Watch three seconds of the opening to Anything But Love and you’ll know instantly that we’re back in the 1980s, complete with graphics straight out of a video-dating commercial, mountainous mullets and shoulder pads that would put Nick Bosa to shame.

You never see this one on Nick at Nite or MeTV, which is somewhat surprising given its stars and the fact that it was a modest hit, lasting for four seasons. The premise was a classic will-they-or-won’t-they (of course, they will), set in the offices of trendy Chicago Monthly magazine. Curtis played Hannah, a young optimistic writer; Lewis basically translated his stand-up act directly into the show as Marty, a neurotic columnist. As journalistic professionals, it would be a mistake to give in to their mutual attraction, right? RIGHT? Oh, shut up and just kiss already.
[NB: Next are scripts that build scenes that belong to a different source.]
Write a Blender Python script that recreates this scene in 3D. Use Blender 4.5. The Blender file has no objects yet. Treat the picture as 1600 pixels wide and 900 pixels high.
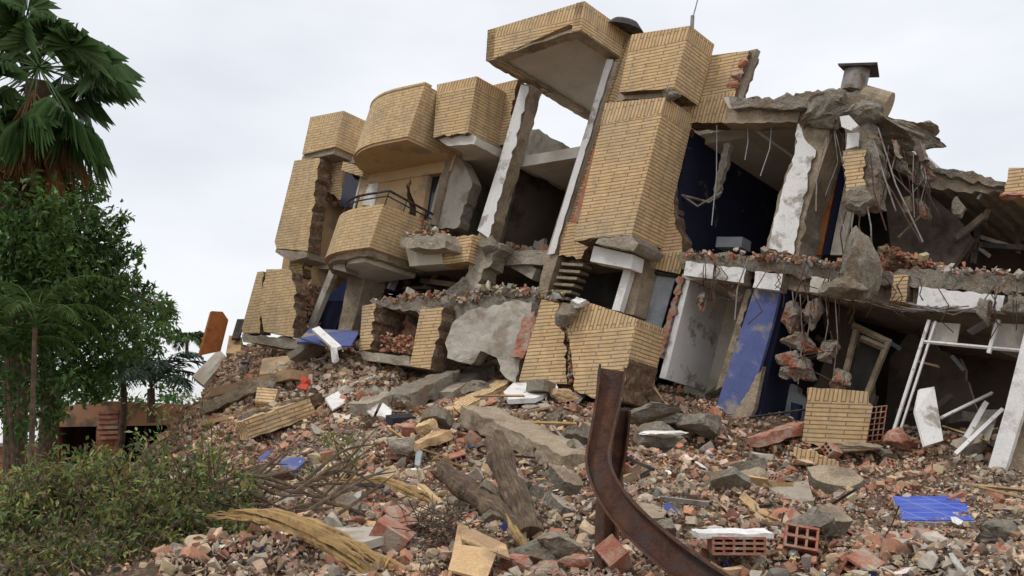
import bpy, bmesh, math, random
import numpy as np
from mathutils import Vector, Matrix, noise
random.seed(7); RNG = np.random.default_rng(7)
SC = bpy.context.scene; COL = SC.collection
# ------------------------------------------------------------ camera, sky, sun
FPX = 1537.; HZ = 700.; PITCH = math.atan((HZ-450)/FPX); CAMZ = 1.8
cd_ = bpy.data.cameras.new('camera'); cam = bpy.data.objects.new('camera', cd_); COL.objects.link(cam)
cd_.sensor_width = 36; cd_.lens = FPX/1600*36; cd_.clip_end = 3000; cd_.clip_start = 0.05
cam.location = (0, 0, CAMZ); cam.rotation_euler = (math.pi/2+PITCH, 0, 0); SC.camera = cam
SUN_EL = math.radians(58); SUN_AZ = math.radians(-62)     # direction the light comes from: left, behind the camera
sl = bpy.data.lights.new('sun', 'SUN'); sl.energy = 1.5; sl.angle = math.radians(14); sl.color = (1, .96, .9)
so = bpy.data.objects.new('sun', sl); COL.objects.link(so)
sdir = Vector((math.cos(SUN_EL)*math.sin(SUN_AZ)*1.0, -math.cos(SUN_EL)*math.cos(SUN_AZ), math.sin(SUN_EL)))
so.rotation_euler = sdir.to_track_quat('Z', 'Y').to_euler(); so.location = sdir*60
W = bpy.data.worlds.new('World'); SC.world = W; W.use_nodes = True
nt = W.node_tree; nt.nodes.clear()
def N(nt, t, **k):
    n = nt.nodes.new(t)
    for a, b in k.items(): setattr(n, a, b)
    return n
sky = N(nt, 'ShaderNodeTexSky', sky_type='NISHITA', sun_disc=False); sky.sun_elevation = SUN_EL; sky.sun_rotation = math.pi+SUN_AZ
sky.dust_density = 5; sky.air_density = 1
bs = N(nt, 'ShaderNodeBackground'); bs.inputs[1].default_value = .05; nt.links.new(sky.outputs[0], bs.inputs[0])
tc = N(nt, 'ShaderNodeTexCoord'); mp = N(nt, 'ShaderNodeMapping'); mp.inputs['Scale'].default_value = (1, 1, 2.6)
nt.links.new(tc.outputs['Generated'], mp.inputs[0])
nz = N(nt, 'ShaderNodeTexNoise'); nz.inputs['Scale'].default_value = 2.3; nz.inputs['Detail'].default_value = 5; nz.inputs['Roughness'].default_value = .5
nt.links.new(mp.outputs[0], nz.inputs['Vector'])
cr = N(nt, 'ShaderNodeValToRGB'); cr.color_ramp.elements[0].position = .33; cr.color_ramp.elements[0].color = (.66, .665, .69, 1)
cr.color_ramp.elements[1].position = .66; cr.color_ramp.elements[1].color = (.88, .87, .87, 1)
nt.links.new(nz.outputs[0], cr.inputs[0])
sx = N(nt, 'ShaderNodeSeparateXYZ'); nt.links.new(tc.outputs['Generated'], sx.inputs[0])
mr = N(nt, 'ShaderNodeMapRange'); mr.inputs['From Min'].default_value = .45; mr.inputs['From Max'].default_value = 1; mr.inputs['To Min'].default_value = 1; mr.inputs['To Max'].default_value = .95
nt.links.new(sx.outputs[2], mr.inputs['Value'])
bc = N(nt, 'ShaderNodeBackground'); nt.links.new(cr.outputs[0], bc.inputs[0]); nt.links.new(mr.outputs[0], bc.inputs[1])
ad = N(nt, 'ShaderNodeAddShader'); nt.links.new(bs.outputs[0], ad.inputs[0]); nt.links.new(bc.outputs[0], ad.inputs[1])
wo = N(nt, 'ShaderNodeOutputWorld'); nt.links.new(ad.outputs[0], wo.inputs[0])
vs = SC.view_settings; vs.view_transform = 'Standard'; vs.look = 'None'; vs.exposure = 0.0; vs.gamma = 1
SC.cycles.max_bounces = 6; SC.cycles.use_denoising = True
# ------------------------------------------------------------ geometry of the view
CP, SP = math.cos(PITCH), math.sin(PITCH)
def V(*a): return np.array(a, float)
def cdir(x, y, z):
    v = V(x, CP*z-SP*y, SP*z+CP*y); return v/np.linalg.norm(v)
CAM = V(0, 0, CAMZ)
def ray(px, py):
    x, y = (px-800)/FPX, (450-py)/FPX
    return V(x, CP-SP*y, SP+CP*y)
def P(px, py, d): return CAM+d*ray(px, py)
EL = cdir(-3300, -350, 1537); ER = cdir(1456, -520, 1537); EU = V(.29, 0, .957)   # along the facade, into the building, up its leaning columns
BAS = np.array([EL, ER, EU]); ORG = P(1070, 400, 16.)
FN = np.cross(EL, EU)
def ABC(a, b, c): return ORG+a*EL+b*ER+c*EU
def on(off, px, py):
    r = ray(px, py); o = ORG-ER*off
    return CAM+r*(np.dot(o-CAM, FN)/np.dot(r, FN))
# ------------------------------------------------------------ materials
MATS = {}
def rgb(c): return (c[0], c[1], c[2], 1)
def newmat(name):
    m = bpy.data.materials.new(name); m.use_nodes = True; MATS[name] = m
    t = m.node_tree; b = t.nodes['Principled BSDF']; b.inputs['Roughness'].default_value = .85
    b.inputs['Specular IOR Level'].default_value = .25
    return m, t, b
def pos(t): return N(t, 'ShaderNodeNewGeometry').outputs['Position']
def noi(t, scale, detail=5, rough=.6, vec=None, dist=0):
    n = N(t, 'ShaderNodeTexNoise'); n.inputs['Scale'].default_value = scale; n.inputs['Detail'].default_value = detail
    n.inputs['Roughness'].default_value = rough; n.inputs['Distortion'].default_value = dist
    t.links.new(vec if vec is not None else pos(t), n.inputs['Vector']); return n.outputs[0]
def ramp(t, f, stops):
    r = N(t, 'ShaderNodeValToRGB'); e = r.color_ramp.elements
    while len(e) > 1: e.remove(e[-1])
    e[0].position = stops[0][0]; e[0].color = rgb(stops[0][1])
    for p_, c in stops[1:]: q = e.new(p_); q.color = rgb(c)
    t.links.new(f, r.inputs[0]); return r.outputs[0]
def mix(t, fac, a, b, mode='MIX'):
    m = N(t, 'ShaderNodeMix', data_type='RGBA', blend_type=mode)
    for i, v in ((0, fac), (6, a), (7, b)):
        if isinstance(v, (int, float)): m.inputs[i].default_value = v
        elif isinstance(v, tuple): m.inputs[i].default_value = rgb(v)
        else: t.links.new(v, m.inputs[i])
    return m.outputs[2]
def bump(t, b, h, s=.5, d=.02, prev=None):
    n = N(t, 'ShaderNodeBump'); n.inputs['Strength'].default_value = s; n.inputs['Distance'].default_value = d
    t.links.new(h, n.inputs['Height'])
    if prev is not None: t.links.new(prev, n.inputs['Normal'])
    t.links.new(n.outputs[0], b.inputs['Normal']); return n.outputs[0]
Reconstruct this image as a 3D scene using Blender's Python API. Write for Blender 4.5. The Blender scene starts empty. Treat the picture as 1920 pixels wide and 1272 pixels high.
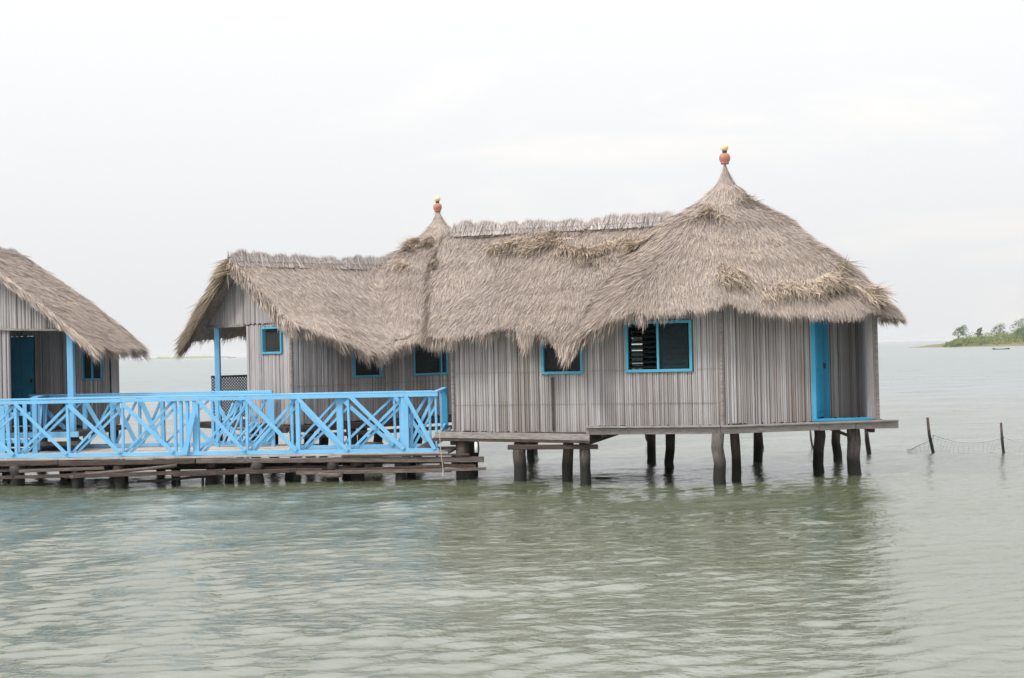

The New York Times applauded the “perfect Curtis-Lewis chemistry,” found in Curb-esque exchanges like this:

Hannah: You shouldn’t lean back on the chair like that. You’ll fall over.
Marty: Very good. Now do my father.

So why wasn’t Anything But Love a bigger hit? For one, the forced separation of characters who are clearly meant to be together is a harder act to pull off than it looks. Cheers, famously, managed it twice. But a lot of other sitcoms crashed upon the jagged rocks of forbidden romance — either we don’t believe the stars have chemistry in the first place, or the obstacles to love are hopelessly contrived. Curtis and Lewis had plenty of spark — but also the dumb storylines that come with keeping them apart.

Anything But Love also had to deal with a more difficult problem: Network meddling. Each season, producers introduced a new cast of colorful coworkers to bounce jokes off of. Viewers needed a scorecard to remember who was who. Network bozos also jerked Anything But Love all over the schedule. After initial stellar ratings, you couldn’t blame fans if they couldn’t find the show. 

A surprising number of episodes are up on YouTube, so get a load of Jamie Lee Curtis, sitcom star. She delivered a performance good enough to win the 1992 Golden Globe for Best Performance by an Actress in a Television Series, Comedy or Musical. Sure, she doesn’t have hot-dog fingers, but you might find the whole thing funny anyway.